Costa Concordia: la tragedia nel racconto dei sopravvissuti
13/05/2014 di Redazione
Abbandonati a se stessi. Le testimonianze dei sopravvissuti della Costa Concordia, nel corso della nuova udienza del processo di Grosseto all’ex comandante Francesco Schettino, stanno ricostruendo le ore drammatiche passate a bordo dai passeggeri, dopo il naufragio della nave da crociera. Un disastro avvenuto il 13 gennaio 2012, quando la Costa Concordia urtò contro gli scogli al largo dell’Isola del Giglio.
PROCESSO COSTA CONCORDIA: IL RACCONTO DEI NAUFRAGHI – Diciotto sono i passeggeri che stanno deponendo nel processo, ricordando quelle ore di disperazione e le responsabilità dell’equipaggio nella gestione dell’emergenza. Nonostante fosse atteso al processo, non si era presentato ieri il timoniere indonesiano della Costa Concordia, Jacob Rusli Bin. Al contrario, l’ufficiale di coperta Silvia Coronica si era avvalsa della facoltà di non rispondere. Entrambi si trovavano nella plancia di comando al momento dell’impatto, insieme all’imputato Francesco Schettino.Avevano già patteggiato condanne per omicidio colposo, lesioni colpose e naufragio colposo. Era stata la Cassazione, il 13 gennaio, a confermarle, rendendole definitive: venti mesi per Jacob Rusli Bin, timoniere della nave, 18 per Silvia Coronica, ufficiale di plancia. Ma non solo: 23 mesi di reclusione erano stati decisi per Ciro Ambrosio (ufficiale di plancia), 30 mesi per Manrico Giampedroni (hotel director della Concordia) e a 34 mesi per Roberto Ferrarini (capo unità di crisi Costa Crociere). Mancate le deposizioni di Blin e Coronica, si era passati già ieri alle testimonianze dei naufraghi, che hanno ricordato come le informazioni fornite dall’equipaggio fossero state insufficienti. «Ci dicevano di tornare in cabina, ma era una trappola e corremmo verso l’esterno per scappare», hanno ricordato i primi testimoni. Altri hanno sottolineato le responsabilità di chi avrebbe dovuto salvaguardare i passeggeri: «Nessuno ci diceva cosa fare, c’erano soltanto camerieri in divisa», hanno spiegato altri sopravvissuti.

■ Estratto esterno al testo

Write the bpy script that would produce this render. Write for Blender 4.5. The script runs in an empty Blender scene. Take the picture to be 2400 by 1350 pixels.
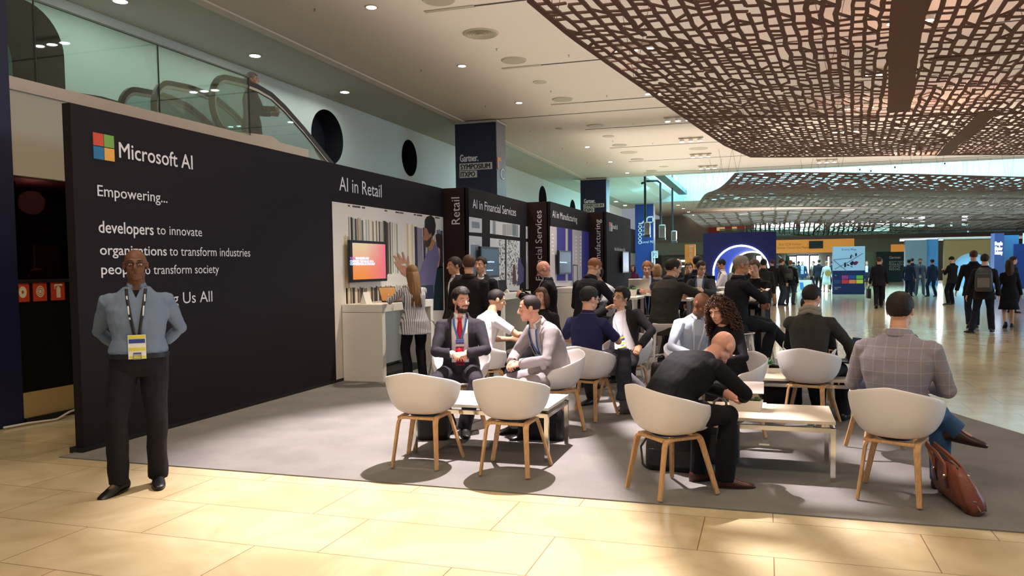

Anche oggi le deposizioni hanno sottolineato il clima di confusione generale, dopo il naufragio della Concordia. C’è chi ha raccontato di aver salvato la propria figlia dalla calca: «La nave si inclinava sempre di più. Ma l’unica cosa a cui pensavo era proteggere mia figlia di 4 anni. Ho cercato di metterla al sicuro, farle da scudo. La gente spingeva da ogni parte, avevo paura di schiacciarla», ha spiegato Walter Cosentini, a bordo della nave da crociera. Per poi aggiungere: «Ho dato mia figlia a uno che era sopra di noi, ma con mia moglie la perdemmo di vista. Mia moglie strisciando andò a cercarla, si tagliò tutta la schiena, ma la ritrovò». Non senza ricordare come, man mano che «la nave cominciava a inclinarsi», i passeggeri iniziarono a scivolare. «Raggiungemmo la parete-vetrata, ormai diventata pavimento», ha concluso.
«COSÌ HO SALVATO MIA FIGLIA» – Tra i testimoni, anche Debora Incutti ha svelato di essere riuscita a salvare sua figlia affidandola a un marinaio: «Misi in tasca della bimba la carta d’identità, in modo tale che, quando avesse raggiunto terra, potessero identificarla». Ma non solo: la sopravvissuta ha svelato le risse per avere i giubbotti salvagente, così come il posto nelle scialuppe di salvataggio. «Alcuni passeggeri tiravano pugni per salire. Scene da film», ha ricordato, sottolineando come tutta la sua famiglia sia ancora in cura da psicologi, nonostante siano passati due anni dal disastro. Non è stata l’unica a spiegare di soffrire ancora oggi per attacchi di panico e stati di ansia.
Il PERSONALE DI BORDO NON DIEDE ASSISTENZA – Non mancano le richieste di risarcimento. C’è chi, come Domenico Garritano, ha chiesto un milione di euro: per salvare la consorte dalla calca, si era infortunato a un tendine e a una spalla. Ma nei racconti di tutti i testimoni è emerso un dato comune: la mancata assistenza da parte del personale di bordo durante la tragedia, assente.